**** Record extracts
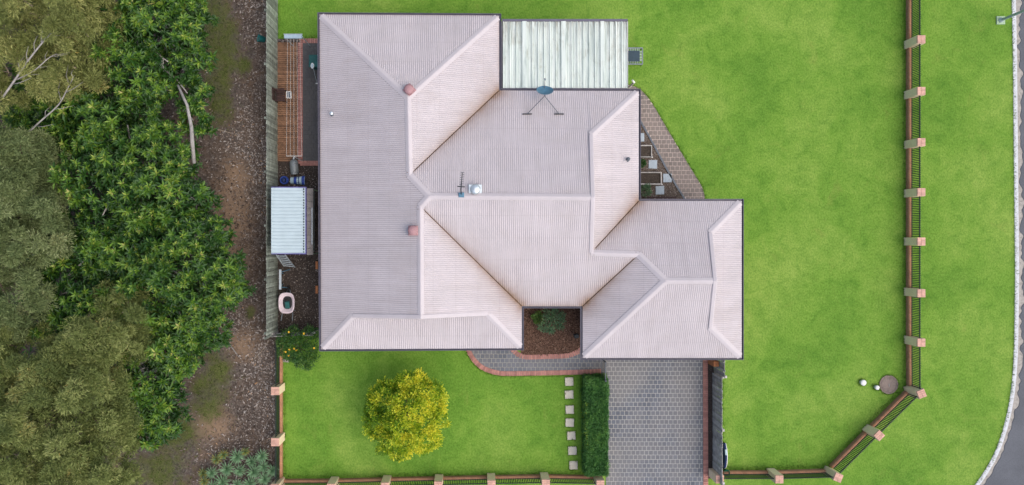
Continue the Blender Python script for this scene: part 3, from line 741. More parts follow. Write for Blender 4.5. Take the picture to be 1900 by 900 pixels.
def slope(keys, axis):
    """one roof plane of corrugated sheet; ribs run down the slope (axis 0: along x, 1: along y)"""
    poly = [RV[k] for k in keys]; c = 1 - axis; n = len(poly)
    isval = [any({keys[i], keys[(i + 1) % n]} == set(v) for v in valleys) for i in range(n)]
    lo, hi = min(p[c] for p in poly), max(p[c] for p in poly)
    pitch, sub, amp = 0.0835, 6, 0.010
    N = int((hi - lo) / pitch * sub); ts = [0, .012, .03, .06, .11, .2, .35, .5, .65, .8, .89, .94, .97, .988, 1]
    m = MB(); st, gr, ac, dn = [], [], [], []; rows = 0; seed = random.uniform(0, 40)
    for q in range(N + 1):
        w = lo + (hi - lo) * min(max(q / N, 1e-5), 1 - 1e-5); hits = []
        for i in range(n):
            a, b = poly[i], poly[(i + 1) % n]
            if (a[c] - w) * (b[c] - w) <= 0 and a[c] != b[c]:
                t = (w - a[c]) / (b[c] - a[c]); hits.append((a[axis] + (b[axis] - a[axis]) * t, a.z + (b.z - a.z) * t, isval[i]))
        if len(hits) < 2: continue
        h0, h1 = min(hits), max(hits); trim = 0.028
        L = h1[0] - h0[0]
        if L > 0.2:
            dz = (h1[1] - h0[1]) / L
            if h0[2]: h0 = (h0[0] + trim, h0[1] + dz * trim)
            if h1[2]: h1 = (h1[0] - trim, h1[1] - dz * trim)
        ph = 2 * math.pi * (w - lo) / pitch
        for t in ts:
            p = [0, 0, h0[1] + (h1[1] - h0[1]) * t + 0.012 + amp * math.cos(ph)]
            p[c] = w; p[axis] = h0[0] + (h1[0] - h0[0]) * t
            P = Vector(p); s = 0
            for a, b, wd, k, vv in stain_segs:
                d, tt = segdist(P, a, b)
                kk = k * (1.15 - 0.75 * tt if vv else 1)
                wdd = wd * (1.35 - 0.8 * tt if vv else 1)
                s = max(s, kk * math.exp(-d / wdd))
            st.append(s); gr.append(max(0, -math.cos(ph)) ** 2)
            m.v.append(tuple(p)); ac.append(w + seed); dn.append(p[axis] + 30 + seed * .37)
        rows += 1
    T = len(ts)
    for r in range(rows - 1):
        for k in range(T - 1): m.f.append((r * T + k, r * T + k + 1, (r + 1) * T + k + 1, (r + 1) * T + k))
    m.attr = {'stain': st, 'groove': gr, 'across': ac, 'down': dn}
    off = woff(house); me = bpy.data.meshes.new('roof_slope')
    me.from_pydata([(v[0] - off.x, v[1] - off.y, v[2] - off.z) for v in m.v], [], m.f)
    for k, vals in m.attr.items():
        at = me.attributes.new(k, 'FLOAT', 'POINT'); at.data.foreach_set('value', vals)
    me.update()
    if me.polygons[0].normal.z < 0: me.flip_normals()
    return link('roof_slope', me, 'roof_steel', house, True)
slope(['a', 'N', 'm', 'R3', 'R4', 'R5', 'g1', 'bl'], 0)
slope(['a', 'b', 'N'], 1)
slope(['b', 'b2', 'm', 'N'], 0)
slope(['b2', 'ct', 'h1', 'R6', 'R3', 'm'], 1)
slope(['ct', 'ce', 'h2', 'h1'], 0)
slope(['R3', 'R6', 'h2', 'R7', 'cw', 'v2', 'R4'], 1)
slope(['R4', 'v2', 'br', 'g2', 'R5'], 0)
slope(['bl', 'g1', 'g2', 'br'], 1)
slope(['ctr', 'ce', 'h2', 'R7', 'cap', 'R8', 'e1'], 1)
slope(['cw', 'cbl', 'cap', 'R7'], 0)
slope(['cbl', 'cbr', 'e2', 'R8', 'cap'], 1)
slope(['ctr', 'cbr', 'e2', 'e1'], 0)
def capstrip(a, b, w=0.135, drop=0.32, lift=0.036, ext=0.03, prof=None):
    a, b = RV[a].copy(), RV[b].copy(); d = (b - a).normalized(); a += d * (0.10 if a.z < E + .1 else -ext); b += d * ext
    s = Vector((-d.y, d.x, 0)).normalized(); m = MB(); L = (b - a).length; n = max(2, int(L / 0.0835 * 2)); path = [a.lerp(b, i / n) for i in range(n + 1)]
    def pr(i):
        e = w + (0.012 if i % 2 else -0.004)
        return [path[i] + s * x + Vector((0, 0, lift + z)) for x, z in ((-e, -w * drop - 0.012), (-w * .5, -w * .5 * drop), (-0.035, -0.004), (0, 0.008), (0.035, -0.004), (w * .5, -w * .5 * drop), (e, -w * drop - 0.012))]
    m.loft(path, pr); return m.build('ridge_cap', 'ridge_steel', house, True)
for a, b, dr_ in (('N', 'm', .36), ('R4', 'R5', .36), ('R3', 'R6', .36), ('h2', 'R7', .36), ('cap', 'R8', .36)): capstrip(a, b, 0.13, dr_)
for a, b in (('a', 'N'), ('b', 'N'), ('m', 'R3'), ('R4', 'R3'), ('bl', 'g1'), ('br', 'g2'), ('ct', 'h1'), ('R7', 'cap'), ('cbl', 'cap'), ('ctr', 'e1'), ('cbr', 'e2')): capstrip(a, b, 0.145, 0.25)
# verge rolls over the three small gables, and the gable faces below them
def verge(a, apex, b, out):
    o = Vector(out)
    for p, q in ((a, apex), (apex, b)):
        P, Q = RV[p], RV[q]; d = (Q - P).normalized(); m = MB(); path = [P + o * 0.06, Q + o * 0.06]
        m.loft(path, lambda i: [path[i] + o * x + Vector((0, 0, z)) for x, z in ((-0.16, 0.03), (-0.14, 0.055), (-0.02, 0.06), (0.02, 0.045), (0.03, 0.0), (0.03, -0.09))])
        m.build('verge_cap', 'ridge_steel', house)
    A, B, C = RV[a], RV[apex], RV[b]
    m = MB(); m.add([A - o * 0.02, B - o * 0.02 - Vector((0, 0, .01)), C - o * 0.02, C - o * .08, B - o * 0.08 - Vector((0, 0, .01)), A - o * 0.08], [(0, 1, 2), (3, 4, 5), (0, 1, 4, 5), (1, 2, 3, 4), (0, 2, 3, 5)])
    m.build('gable', 'gable_board', house)
verge('g1', 'R5', 'g2', (0, -1, 0)); verge('e1', 'R8', 'e2', (1, 0, 0)); verge('h1', 'R6', 'h2', (1, 0, 0))
for a, b in valleys:
    P, Q = RV[a], RV[b]; d = (Q - P).normalized(); s = Vector((-d.y, d.x, 0)).normalized(); m = MB(); path = [P, Q]
    m.loft(path, lambda i: [path[i] + s * x + Vector((0, 0, z)) for x, z in ((-.16, 0.015), (0, -0.03), (.16, 0.015))]); m.build('valley_gutter', 'valley_metal', house)
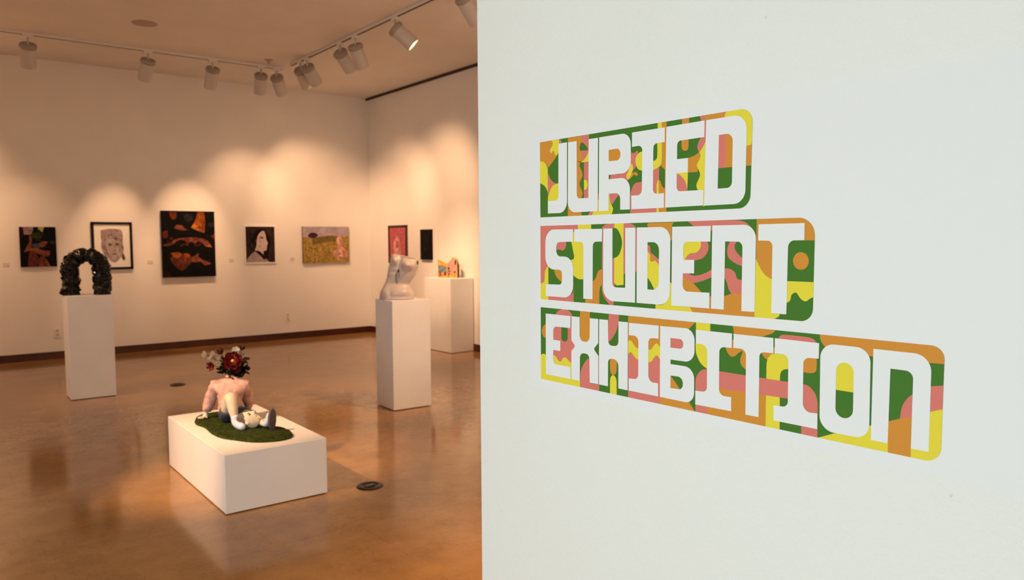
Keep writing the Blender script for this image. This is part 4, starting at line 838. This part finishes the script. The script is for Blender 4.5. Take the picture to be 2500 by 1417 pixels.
********
To do: Print the listing above in full, exactly as written. Omit any pictures.

Answer to the exercise:
Continue the Blender Python script for this scene: part 3, from line 741. More parts follow. Write for Blender 4.5. Take the picture to be 1900 by 900 pixels.
def slope(keys, axis):
    """one roof plane of corrugated sheet; ribs run down the slope (axis 0: along x, 1: along y)"""
    poly = [RV[k] for k in keys]; c = 1 - axis; n = len(poly)
    isval = [any({keys[i], keys[(i + 1) % n]} == set(v) for v in valleys) for i in range(n)]
    lo, hi = min(p[c] for p in poly), max(p[c] for p in poly)
    pitch, sub, amp = 0.0835, 6, 0.010
    N = int((hi - lo) / pitch * sub); ts = [0, .012, .03, .06, .11, .2, .35, .5, .65, .8, .89, .94, .97, .988, 1]
    m = MB(); st, gr, ac, dn = [], [], [], []; rows = 0; seed = random.uniform(0, 40)
    for q in range(N + 1):
        w = lo + (hi - lo) * min(max(q / N, 1e-5), 1 - 1e-5); hits = []
        for i in range(n):
            a, b = poly[i], poly[(i + 1) % n]
            if (a[c] - w) * (b[c] - w) <= 0 and a[c] != b[c]:
                t = (w - a[c]) / (b[c] - a[c]); hits.append((a[axis] + (b[axis] - a[axis]) * t, a.z + (b.z - a.z) * t, isval[i]))
        if len(hits) < 2: continue
        h0, h1 = min(hits), max(hits); trim = 0.028
        L = h1[0] - h0[0]
        if L > 0.2:
            dz = (h1[1] - h0[1]) / L
            if h0[2]: h0 = (h0[0] + trim, h0[1] + dz * trim)
            if h1[2]: h1 = (h1[0] - trim, h1[1] - dz * trim)
        ph = 2 * math.pi * (w - lo) / pitch
        for t in ts:
            p = [0, 0, h0[1] + (h1[1] - h0[1]) * t + 0.012 + amp * math.cos(ph)]
            p[c] = w; p[axis] = h0[0] + (h1[0] - h0[0]) * t
            P = Vector(p); s = 0
            for a, b, wd, k, vv in stain_segs:
                d, tt = segdist(P, a, b)
                kk = k * (1.15 - 0.75 * tt if vv else 1)
                wdd = wd * (1.35 - 0.8 * tt if vv else 1)
                s = max(s, kk * math.exp(-d / wdd))
            st.append(s); gr.append(max(0, -math.cos(ph)) ** 2)
            m.v.append(tuple(p)); ac.append(w + seed); dn.append(p[axis] + 30 + seed * .37)
        rows += 1
    T = len(ts)
    for r in range(rows - 1):
        for k in range(T - 1): m.f.append((r * T + k, r * T + k + 1, (r + 1) * T + k + 1, (r + 1) * T + k))
    m.attr = {'stain': st, 'groove': gr, 'across': ac, 'down': dn}
    off = woff(house); me = bpy.data.meshes.new('roof_slope')
    me.from_pydata([(v[0] - off.x, v[1] - off.y, v[2] - off.z) for v in m.v], [], m.f)
    for k, vals in m.attr.items():
        at = me.attributes.new(k, 'FLOAT', 'POINT'); at.data.foreach_set('value', vals)
    me.update()
    if me.polygons[0].normal.z < 0: me.flip_normals()
    return link('roof_slope', me, 'roof_steel', house, True)
slope(['a', 'N', 'm', 'R3', 'R4', 'R5', 'g1', 'bl'], 0)
slope(['a', 'b', 'N'], 1)
slope(['b', 'b2', 'm', 'N'], 0)
slope(['b2', 'ct', 'h1', 'R6', 'R3', 'm'], 1)
slope(['ct', 'ce', 'h2', 'h1'], 0)
slope(['R3', 'R6', 'h2', 'R7', 'cw', 'v2', 'R4'], 1)
slope(['R4', 'v2', 'br', 'g2', 'R5'], 0)
slope(['bl', 'g1', 'g2', 'br'], 1)
slope(['ctr', 'ce', 'h2', 'R7', 'cap', 'R8', 'e1'], 1)
slope(['cw', 'cbl', 'cap', 'R7'], 0)
slope(['cbl', 'cbr', 'e2', 'R8', 'cap'], 1)
slope(['ctr', 'cbr', 'e2', 'e1'], 0)
def capstrip(a, b, w=0.135, drop=0.32, lift=0.036, ext=0.03, prof=None):
    a, b = RV[a].copy(), RV[b].copy(); d = (b - a).normalized(); a += d * (0.10 if a.z < E + .1 else -ext); b += d * ext
    s = Vector((-d.y, d.x, 0)).normalized(); m = MB(); L = (b - a).length; n = max(2, int(L / 0.0835 * 2)); path = [a.lerp(b, i / n) for i in range(n + 1)]
    def pr(i):
        e = w + (0.012 if i % 2 else -0.004)
        return [path[i] + s * x + Vector((0, 0, lift + z)) for x, z in ((-e, -w * drop - 0.012), (-w * .5, -w * .5 * drop), (-0.035, -0.004), (0, 0.008), (0.035, -0.004), (w * .5, -w * .5 * drop), (e, -w * drop - 0.012))]
    m.loft(path, pr); return m.build('ridge_cap', 'ridge_steel', house, True)
for a, b, dr_ in (('N', 'm', .36), ('R4', 'R5', .36), ('R3', 'R6', .36), ('h2', 'R7', .36), ('cap', 'R8', .36)): capstrip(a, b, 0.13, dr_)
for a, b in (('a', 'N'), ('b', 'N'), ('m', 'R3'), ('R4', 'R3'), ('bl', 'g1'), ('br', 'g2'), ('ct', 'h1'), ('R7', 'cap'), ('cbl', 'cap'), ('ctr', 'e1'), ('cbr', 'e2')): capstrip(a, b, 0.145, 0.25)
# verge rolls over the three small gables, and the gable faces below them
def verge(a, apex, b, out):
    o = Vector(out)
    for p, q in ((a, apex), (apex, b)):
        P, Q = RV[p], RV[q]; d = (Q - P).normalized(); m = MB(); path = [P + o * 0.06, Q + o * 0.06]
        m.loft(path, lambda i: [path[i] + o * x + Vector((0, 0, z)) for x, z in ((-0.16, 0.03), (-0.14, 0.055), (-0.02, 0.06), (0.02, 0.045), (0.03, 0.0), (0.03, -0.09))])
        m.build('verge_cap', 'ridge_steel', house)
    A, B, C = RV[a], RV[apex], RV[b]
    m = MB(); m.add([A - o * 0.02, B - o * 0.02 - Vector((0, 0, .01)), C - o * 0.02, C - o * .08, B - o * 0.08 - Vector((0, 0, .01)), A - o * 0.08], [(0, 1, 2), (3, 4, 5), (0, 1, 4, 5), (1, 2, 3, 4), (0, 2, 3, 5)])
    m.build('gable', 'gable_board', house)
verge('g1', 'R5', 'g2', (0, -1, 0)); verge('e1', 'R8', 'e2', (1, 0, 0)); verge('h1', 'R6', 'h2', (1, 0, 0))
for a, b in valleys:
    P, Q = RV[a], RV[b]; d = (Q - P).normalized(); s = Vector((-d.y, d.x, 0)).normalized(); m = MB(); path = [P, Q]
    m.loft(path, lambda i: [path[i] + s * x + Vector((0, 0, z)) for x, z in ((-.16, 0.015), (0, -0.03), (.16, 0.015))]); m.build('valley_gutter', 'valley_metal', house)
Keep writing the Blender script for this image. This is part 4, starting at line 838. This part finishes the script. The script is for Blender 4.5. Take the picture to be 2500 by 1417 pixels.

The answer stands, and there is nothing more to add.